If its a belief over whether Dalwhennie 15 is better than balvennie doublewood, or whether I prefer "dexter" to "lie to me", or whether I decide I love my wife, or whether I decide to follow a moral code from the bible or one I make up myself, and whether I decide there is something ineffable and mysterious in the universe, yeah I go for warm and fuzzy.
There are several problems.
Peoples beliefs inform their actions. Your beliefs do not live in a vacuum.
Christian beliefs have some real world negative outcomes.
When it comes to tastes in music, which single malt tastes better to you, what TV shows or movies you like, etc, these are non-rational decisions that don't effect your worldview.
When it comes to unsupported, irrational beliefs in supernatural beings, with moral edicts he wants you to follow, there is a problem.

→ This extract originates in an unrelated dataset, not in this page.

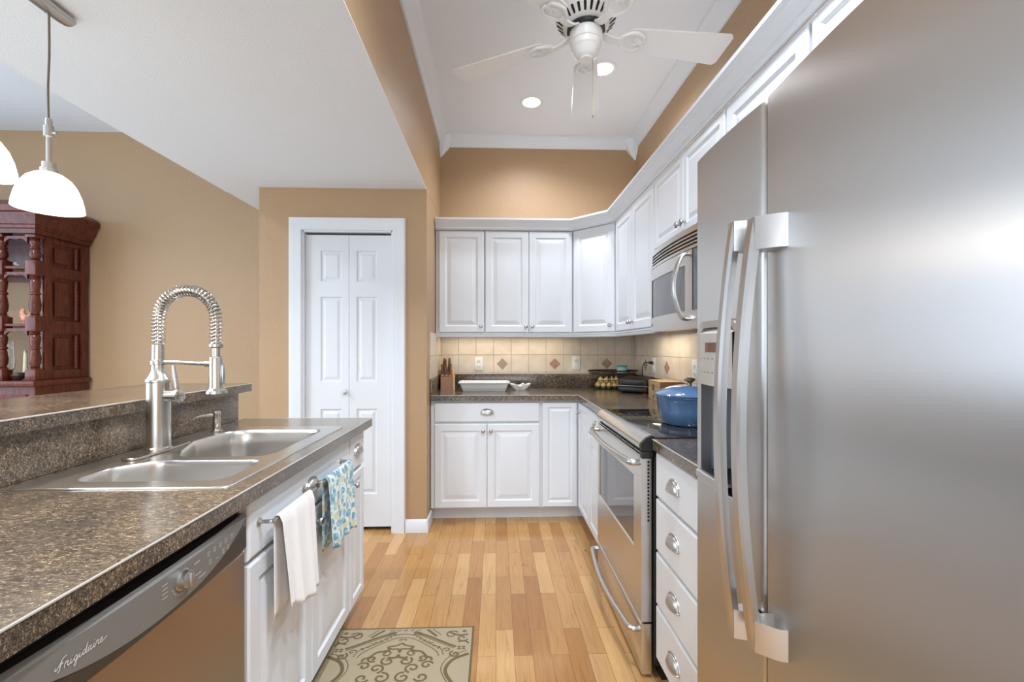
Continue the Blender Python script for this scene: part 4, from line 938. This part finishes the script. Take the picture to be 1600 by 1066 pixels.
# arched aprons between the posts
for z in (2.055, 1.79, 1.375):
    bm = B(); pts = []
    n = 16; x0, x1 = hw - 0.238, hw - 0.076
    top = [(x0 + (x1 - x0) * k / n, z + 0.03) for k in range(n + 1)]
    lo_ = [(x0 + (x1 - x0) * k / n, z - 0.02 + 0.035 * math.sin(PI * k / n) + 0.008 * math.sin(3 * PI * k / n)) for k in range(n + 1)]
    for y in (0.02, 0.035): rings(bm, [[(a, y, b) for a, b in top], [(a, y, b) for a, b in lo_]], False, False, False)
    rings(bm, [[(a, y, b) for a, b in lo_] for y in (0.02, 0.035)], False, False, False); link('apron', bm, 'cherry', c, smooth=False)
for sx in (1, -1):      # panelled sides with rows of small turned beads
    bm = B(); X = sx * hw; yb = CYb - oy
    def sb(y0, y1, z0, z1, t0, t1, bev=0.003): box(bm, min(X - sx * t0, X - sx * t1), max(X - sx * t0, X - sx * t1), y0, y1, z0, z1, bev)
    sb(0.08, 0.13, 1.02, 2.10, 0.002, 0.028); sb(yb - 0.07, yb, 1.02, 2.10, 0.0, 0.028)
    for z0, z1 in ((1.02, 1.09), (1.37, 1.47), (1.80, 1.88), (2.06, 2.10)): sb(0.13, yb - 0.07, z0, z1, 0.004, 0.026)
    sb(0.13, yb - 0.07, 1.05, 2.08, 0.018, 0.026, 0)
    for z0, z1 in ((1.11, 1.35), (1.49, 1.78), (1.90, 2.04)):
        panelpts = [(0.15, 0.29)]
        sb(0.155, 0.275, z0 + 0.01, z1 - 0.01, 0.008, 0.019, 0.008)
    side = link('side_panel', bm, 'cherry', c)
    bm = B()
    for z0, z1 in ((1.10, 1.36), (1.48, 1.79), (1.89, 2.05)):
        n = int((z1 - z0) / 0.028)
        lathe(bm, [(0.006 if k % 2 else 0.014, z0 + (z1 - z0) * k / (2 * n)) for k in range(2 * n + 1)], 10, (X - sx * 0.004, 0.325, 0))
    link('bead_row', bm, 'cherry', side, ang=60)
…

Quote:whether I decide to follow a moral code from the bible or one I make up myself
So, how do you know when it is OK with 'God' to not follow his moral edicts, and make up your own? What heuristic do you apply to Biblical morality in order to discern this?
Actually, what I think is really going on, is that you are always using your own morality. When the Bible's morality lines up with yours, you just say you are using Biblical morality. Almost every Christian I've ever met is more moral than the god they believe in.
Quote:whether I decide there is something ineffable and mysterious in the universe
This is not much different from my feelings about the universe.
But, this should be where you say, "we've reached the end of our current understanding, the rest we don't know (yet)". That is the intellectually honest response to unknowns.
Not...
Quote:yeah I go for warm and fuzzy
Especially since you take it even further and apply all sorts of miracle working, supernatural attributes to this god, that you can't possibly have knowledge of.
Quote:What kind of music do you like simon?
My tastes are pretty obscure. I listen to -
Progressive, Prog-metal, Fusion, Technical-metal, contemporary classical. I'll give you examples of each genre is you want.
You'd believe if you just opened your heart" is a terrible argument for religion. It's basically saying, "If you bias yourself enough, you can convince yourself that this is true." If religion were true, people wouldn't need faith to believe it -- it would be supported by good evidence.